Margin Notes

The best moments of Suburban Girl are those at the start, as the credits play over a series of split screens revealing the working life of Brett (Sarah Michelle Gellar), a book editor working on a particularly bad series of books. As she sits in her office or reads while walking, we see her hand constantly writing comments in the margins of the texts, then crossing them out, then rewriting them with even greater vehemence. Her red pen corrects the grammar, makes emotional use of question marks and angry exclamation points, and even doodles pictures beneath purple passages of prose. It's a wonderful visualization of the small steps of writing and editing a text, and a nice metacommentary on the act of translating a text from page to screen: what do you keep and what do you cut out?
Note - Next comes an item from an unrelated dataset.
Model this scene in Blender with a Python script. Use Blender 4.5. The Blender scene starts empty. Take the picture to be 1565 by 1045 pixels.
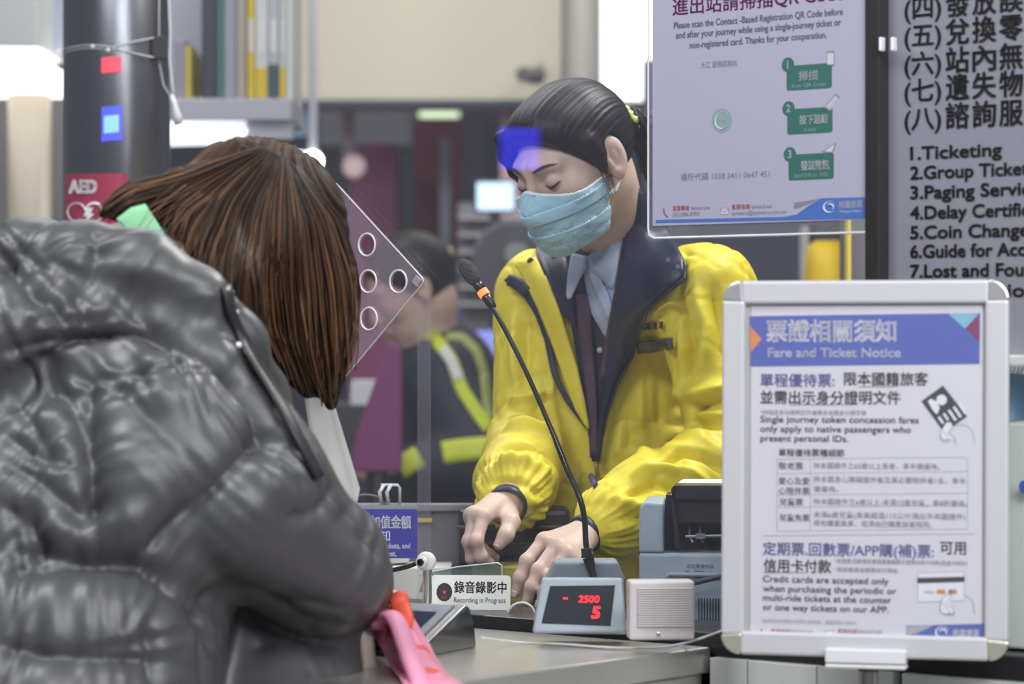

Based on two short stories from Melissa Banks' The Girl's Guide to Hunting and Fishing, Suburban Girl (the bland renaming already giving a hint of the film's problems) is a slight piece, a movie whose potential is apparent but only appears in flashes between the cliched older man-younger woman relationship narrative that dominates it. That the younger woman is played by Gellar and the older man by Alec Baldwin makes those cliches more palatable: they are both gifted at underplaying and finding funny notes to land on, and they both radiate intelligence, which makes them convincing as members of the publishing world. And they have good chemistry together, Gellar's furrowed brow meeting Baldwin's wryly raised eyebrow to make for a winning combination of wit, melancholy and cynicism about love's travails. But how does Brett's dad fit in? Or her dyspeptic brother? What happens to the friends and boyfriends that appear and disappear at random throughout the film? And wasn't there a way to more firmly integrate the professional and personal issues the film explores? I haven't read Banks' book yet, but I suspect its length and detail allowed a greater amount of breathing room for all those characters and plot points. Suburban Girl is fun, but it could've used a Brett in the editing room.